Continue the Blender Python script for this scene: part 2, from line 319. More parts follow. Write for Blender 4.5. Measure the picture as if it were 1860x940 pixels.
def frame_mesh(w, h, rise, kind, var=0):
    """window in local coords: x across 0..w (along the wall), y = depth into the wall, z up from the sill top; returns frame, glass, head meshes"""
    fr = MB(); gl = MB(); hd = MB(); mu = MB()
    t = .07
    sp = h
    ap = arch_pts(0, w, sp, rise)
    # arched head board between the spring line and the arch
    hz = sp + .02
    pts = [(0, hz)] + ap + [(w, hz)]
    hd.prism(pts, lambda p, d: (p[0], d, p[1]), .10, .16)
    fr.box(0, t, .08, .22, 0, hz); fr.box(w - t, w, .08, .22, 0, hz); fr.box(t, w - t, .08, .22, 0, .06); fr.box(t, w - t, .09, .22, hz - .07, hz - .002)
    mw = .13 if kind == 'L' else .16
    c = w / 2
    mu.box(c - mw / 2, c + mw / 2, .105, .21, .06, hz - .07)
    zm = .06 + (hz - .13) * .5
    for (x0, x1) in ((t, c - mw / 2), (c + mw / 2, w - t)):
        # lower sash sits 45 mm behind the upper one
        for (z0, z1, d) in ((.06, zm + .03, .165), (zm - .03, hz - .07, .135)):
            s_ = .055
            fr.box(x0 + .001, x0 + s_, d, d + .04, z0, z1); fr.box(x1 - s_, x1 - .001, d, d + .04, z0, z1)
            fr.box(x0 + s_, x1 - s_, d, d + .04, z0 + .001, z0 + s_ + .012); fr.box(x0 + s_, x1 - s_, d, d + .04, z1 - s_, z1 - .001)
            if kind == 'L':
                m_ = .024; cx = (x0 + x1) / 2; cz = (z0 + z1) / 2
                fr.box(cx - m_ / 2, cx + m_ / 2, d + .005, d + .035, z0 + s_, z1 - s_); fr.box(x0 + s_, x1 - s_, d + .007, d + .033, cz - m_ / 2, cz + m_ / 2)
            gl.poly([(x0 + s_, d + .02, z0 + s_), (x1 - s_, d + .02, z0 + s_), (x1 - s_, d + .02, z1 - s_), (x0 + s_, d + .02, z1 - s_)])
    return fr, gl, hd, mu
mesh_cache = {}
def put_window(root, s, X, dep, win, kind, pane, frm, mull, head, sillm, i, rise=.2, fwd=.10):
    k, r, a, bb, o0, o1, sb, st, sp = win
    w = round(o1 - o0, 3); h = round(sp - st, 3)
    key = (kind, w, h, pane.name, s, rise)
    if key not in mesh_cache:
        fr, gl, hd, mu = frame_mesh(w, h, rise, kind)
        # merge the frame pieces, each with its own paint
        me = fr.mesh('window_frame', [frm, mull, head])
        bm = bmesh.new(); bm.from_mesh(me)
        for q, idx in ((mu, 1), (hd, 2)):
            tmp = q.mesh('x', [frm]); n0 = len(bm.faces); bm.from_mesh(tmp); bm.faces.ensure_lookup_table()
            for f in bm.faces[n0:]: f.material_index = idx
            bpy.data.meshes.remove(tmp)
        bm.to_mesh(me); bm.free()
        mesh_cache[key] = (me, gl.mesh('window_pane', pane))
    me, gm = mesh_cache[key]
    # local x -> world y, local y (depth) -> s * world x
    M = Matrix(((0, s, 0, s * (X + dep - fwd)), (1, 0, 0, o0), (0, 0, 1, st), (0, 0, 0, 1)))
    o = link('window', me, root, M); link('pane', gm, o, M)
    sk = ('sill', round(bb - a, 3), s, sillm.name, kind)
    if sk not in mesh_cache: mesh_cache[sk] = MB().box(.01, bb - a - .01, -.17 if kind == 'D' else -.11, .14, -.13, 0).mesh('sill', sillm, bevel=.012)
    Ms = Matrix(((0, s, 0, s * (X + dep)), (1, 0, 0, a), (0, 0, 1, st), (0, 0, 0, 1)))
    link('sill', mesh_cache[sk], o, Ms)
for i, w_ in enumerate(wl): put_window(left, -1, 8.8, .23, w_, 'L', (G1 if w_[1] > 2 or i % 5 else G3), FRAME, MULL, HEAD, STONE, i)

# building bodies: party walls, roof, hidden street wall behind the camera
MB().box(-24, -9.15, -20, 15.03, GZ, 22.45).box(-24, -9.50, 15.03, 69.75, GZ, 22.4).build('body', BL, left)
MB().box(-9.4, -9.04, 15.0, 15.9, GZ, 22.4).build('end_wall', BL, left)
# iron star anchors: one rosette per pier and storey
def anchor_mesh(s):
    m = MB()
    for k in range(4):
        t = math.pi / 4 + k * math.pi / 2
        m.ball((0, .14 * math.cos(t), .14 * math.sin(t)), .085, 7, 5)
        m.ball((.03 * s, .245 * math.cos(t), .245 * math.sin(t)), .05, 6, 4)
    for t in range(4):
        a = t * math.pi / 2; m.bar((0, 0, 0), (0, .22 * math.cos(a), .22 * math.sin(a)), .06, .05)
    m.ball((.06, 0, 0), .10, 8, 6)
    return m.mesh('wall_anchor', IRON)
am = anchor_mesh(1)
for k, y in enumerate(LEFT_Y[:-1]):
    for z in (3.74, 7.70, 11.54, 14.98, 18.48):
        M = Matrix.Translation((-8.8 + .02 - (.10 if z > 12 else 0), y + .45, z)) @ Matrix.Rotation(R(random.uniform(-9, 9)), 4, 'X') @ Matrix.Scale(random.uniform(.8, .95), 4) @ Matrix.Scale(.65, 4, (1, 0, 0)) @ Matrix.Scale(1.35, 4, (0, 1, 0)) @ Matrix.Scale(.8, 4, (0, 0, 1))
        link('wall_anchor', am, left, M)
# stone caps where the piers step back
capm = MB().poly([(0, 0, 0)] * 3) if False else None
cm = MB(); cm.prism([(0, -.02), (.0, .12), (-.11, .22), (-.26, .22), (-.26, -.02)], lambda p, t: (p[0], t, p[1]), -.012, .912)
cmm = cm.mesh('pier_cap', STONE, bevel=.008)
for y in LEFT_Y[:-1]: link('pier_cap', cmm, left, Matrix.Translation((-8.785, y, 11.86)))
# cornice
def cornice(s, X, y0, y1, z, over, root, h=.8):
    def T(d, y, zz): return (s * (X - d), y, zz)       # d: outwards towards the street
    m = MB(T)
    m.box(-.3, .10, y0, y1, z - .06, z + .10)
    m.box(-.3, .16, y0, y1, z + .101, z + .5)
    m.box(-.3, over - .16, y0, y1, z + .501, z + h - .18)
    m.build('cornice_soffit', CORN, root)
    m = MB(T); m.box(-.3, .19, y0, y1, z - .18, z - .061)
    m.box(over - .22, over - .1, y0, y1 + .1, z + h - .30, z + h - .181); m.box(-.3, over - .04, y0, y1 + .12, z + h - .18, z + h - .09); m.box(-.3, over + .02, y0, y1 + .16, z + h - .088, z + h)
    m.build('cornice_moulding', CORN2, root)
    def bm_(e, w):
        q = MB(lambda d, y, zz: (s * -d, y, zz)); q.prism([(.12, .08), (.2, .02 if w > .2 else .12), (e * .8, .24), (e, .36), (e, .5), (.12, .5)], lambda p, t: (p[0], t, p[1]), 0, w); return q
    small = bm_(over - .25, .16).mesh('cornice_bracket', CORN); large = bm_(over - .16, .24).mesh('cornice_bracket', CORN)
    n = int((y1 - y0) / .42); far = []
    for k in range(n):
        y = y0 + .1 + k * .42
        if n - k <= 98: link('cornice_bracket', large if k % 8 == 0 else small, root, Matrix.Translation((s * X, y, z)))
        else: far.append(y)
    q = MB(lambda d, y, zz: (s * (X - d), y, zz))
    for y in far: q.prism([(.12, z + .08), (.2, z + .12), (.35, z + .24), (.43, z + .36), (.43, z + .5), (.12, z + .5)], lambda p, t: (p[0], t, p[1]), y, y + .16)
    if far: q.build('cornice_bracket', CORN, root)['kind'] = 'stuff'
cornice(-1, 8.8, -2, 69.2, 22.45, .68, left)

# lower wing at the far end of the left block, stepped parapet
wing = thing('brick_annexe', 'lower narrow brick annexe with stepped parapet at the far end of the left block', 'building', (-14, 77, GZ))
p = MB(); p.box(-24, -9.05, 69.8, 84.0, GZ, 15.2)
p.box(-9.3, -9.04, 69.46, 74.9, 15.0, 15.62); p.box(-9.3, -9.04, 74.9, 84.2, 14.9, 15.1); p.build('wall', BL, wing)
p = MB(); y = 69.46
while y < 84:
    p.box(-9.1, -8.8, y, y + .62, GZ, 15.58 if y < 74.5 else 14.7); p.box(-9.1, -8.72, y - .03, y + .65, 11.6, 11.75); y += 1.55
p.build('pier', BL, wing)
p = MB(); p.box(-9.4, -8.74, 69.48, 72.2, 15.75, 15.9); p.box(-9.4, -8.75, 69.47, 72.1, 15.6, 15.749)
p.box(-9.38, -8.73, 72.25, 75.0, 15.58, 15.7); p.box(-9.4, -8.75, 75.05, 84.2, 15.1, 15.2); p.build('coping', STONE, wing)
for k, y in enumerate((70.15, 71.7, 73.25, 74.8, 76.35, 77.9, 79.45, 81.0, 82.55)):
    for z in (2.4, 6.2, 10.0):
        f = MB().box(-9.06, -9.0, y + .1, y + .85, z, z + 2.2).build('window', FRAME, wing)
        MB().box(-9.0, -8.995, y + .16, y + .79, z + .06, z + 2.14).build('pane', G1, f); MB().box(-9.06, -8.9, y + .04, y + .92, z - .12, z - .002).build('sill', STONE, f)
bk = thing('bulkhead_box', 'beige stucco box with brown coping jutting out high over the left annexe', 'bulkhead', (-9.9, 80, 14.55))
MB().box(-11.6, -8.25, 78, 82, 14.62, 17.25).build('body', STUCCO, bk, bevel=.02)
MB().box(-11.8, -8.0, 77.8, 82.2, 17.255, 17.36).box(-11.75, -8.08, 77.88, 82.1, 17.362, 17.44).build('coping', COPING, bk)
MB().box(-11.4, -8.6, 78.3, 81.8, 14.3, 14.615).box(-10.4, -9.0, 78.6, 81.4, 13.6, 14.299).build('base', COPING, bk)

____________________

## Task objective
Make an exact transcription of the lines from the line with "m.build('cornice_moulding', CORN2, root)" through the line with "cornice(-1, 8.8, -2, 69.2, 22.45, .68, left)", inclusive, omitting all others.

## Solved exercise
    m.build('cornice_moulding', CORN2, root)
    def bm_(e, w):
        q = MB(lambda d, y, zz: (s * -d, y, zz)); q.prism([(.12, .08), (.2, .02 if w > .2 else .12), (e * .8, .24), (e, .36), (e, .5), (.12, .5)], lambda p, t: (p[0], t, p[1]), 0, w); return q
    small = bm_(over - .25, .16).mesh('cornice_bracket', CORN); large = bm_(over - .16, .24).mesh('cornice_bracket', CORN)
    n = int((y1 - y0) / .42); far = []
    for k in range(n):
        y = y0 + .1 + k * .42
        if n - k <= 98: link('cornice_bracket', large if k % 8 == 0 else small, root, Matrix.Translation((s * X, y, z)))
        else: far.append(y)
    q = MB(lambda d, y, zz: (s * (X - d), y, zz))
    for y in far: q.prism([(.12, z + .08), (.2, z + .12), (.35, z + .24), (.43, z + .36), (.43, z + .5), (.12, z + .5)], lambda p, t: (p[0], t, p[1]), y, y + .16)
    if far: q.build('cornice_bracket', CORN, root)['kind'] = 'stuff'
cornice(-1, 8.8, -2, 69.2, 22.45, .68, left)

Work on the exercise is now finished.